It's a great layout with digital on one side and analog on the other :)

The blue ones are in the DC circuit and the black ones in the AC circuit. Unfortunately, the blue ones are made with multiply smaller pins, some 11 pins to de-solder, actually hard to do, without melting it.
I took it apart and saved the expensive components :) I really dislike SKiiP modules, as you can maybe see from the pictures, there is goo on the PCB. Two of the modules had leaked its goo'ee'ness everywhere.

@@KaizerPowerElectronicsDk yeah it was the blue ones I was referring to, the ones I have salvaged in the past usually have 4pins ..... anything I want from a board with multiple small pins I usually just cut the part out of the pcb without desoldering it😅 , and yeah I don't like those type bricks, scr's rectifiers etc .. better to cut the board and just tac the wires onto the solder points

I see what you mean, I should properly have shown the function block diagram while saying that :) It was a reference to the design of a double-conversion inverter UPS! The Altera FPGAs are sampling all the analog measurements, like voltages, currents and frequencies in the system.

@@KaizerPowerElectronicsDk Mostly to handle the cycle by cycle current limiting, and also to handle the high frequency PWM used to keep the output voltage ultra stable over a wide range of load currents and power factors. Normally those do need a battery connected, as that massive input power surge will trip breakers, but with the battery bank (and the appropriate precharge resistors to keep the breaker contacts from disintegrating on power application) the power on inrush is a lot smaller, and the PFC is able to operate to keep it that way, riding the input voltage rise.
Yes maintained similar size single phase ones, and the battery appetite is large, plus they are not really happy with poor mains quality. the bang on energising the bus from the battery banks can be rather disconcerting, so the easiest way to change batteries was to remove the one string, by disconnecting the fuses, then pull out the tray and swap the 72 total 7Ah SLA units (I made a lot of new wire links the first time, they had a lot of corroded ones, so on looking I put the bank back, and went to make 100 short links instead for the rest of the day) per bank, then connect the fuses when done to bring each half of the bank into play, and wait for a few minutes for the batteries to charge up, then do the other bank. That way you had smaller scorch marks on the HRC fuses.
At least the older ferroresonant types used lower battery voltage, 36 or 48V, though a fault anywhere meant you either were buying a very expensive power darlington power block, or were going to be busy for a few hours changing out a tray of 2N3773 transistors, not bothering to see if any survived, because few did. 55W headlamp bulbs in the leads to them at least meant you could run it with no output, so you could see if the fault had been fixed without needing trays of transistors, or those $1k transistor blocks. Ordering TO3 transistors by the box of 900, because that way you got 6 trays of 150, so got matched batches. Only $2 each at that time as well, in bulk.
Did enquire about another transistor, and got the reply that they could make them, but MOQ was 100k units, and they required a confirmed order with upfront payment, and 6 months lead time, at $40 per unit. A nothing special transistor, so in went the better spec 2N3773 in place of it.
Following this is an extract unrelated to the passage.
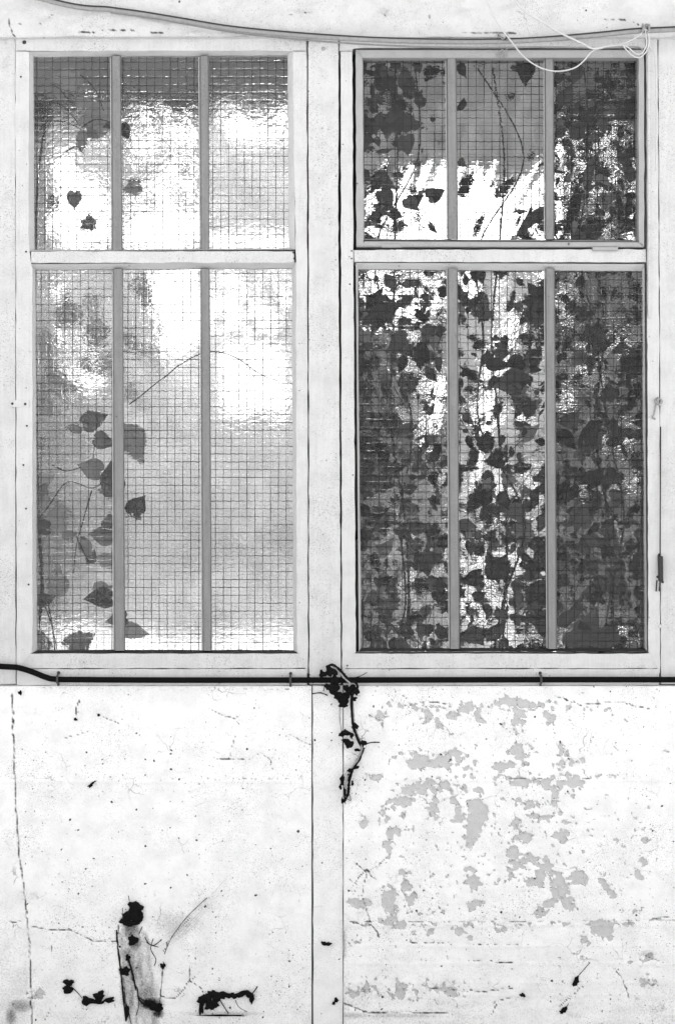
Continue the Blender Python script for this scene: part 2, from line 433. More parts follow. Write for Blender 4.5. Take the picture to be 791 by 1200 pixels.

It seems almost like ancients times, that repairs on component level was done. Now I see UPS systems discarded, unfit for repair, as a newer unit with warranty is a better choice over more expensive repairs, than buying new.

@@KaizerPowerElectronicsDk yeah consumerism in action, they don't want people repairing them🤷‍♂️

I find UPS systems often enough to try again another time :) One of the SKiiP modules had leaked its goo out, so most likely some kind of damage around that. But due to time constraints and working on the basement, out it went!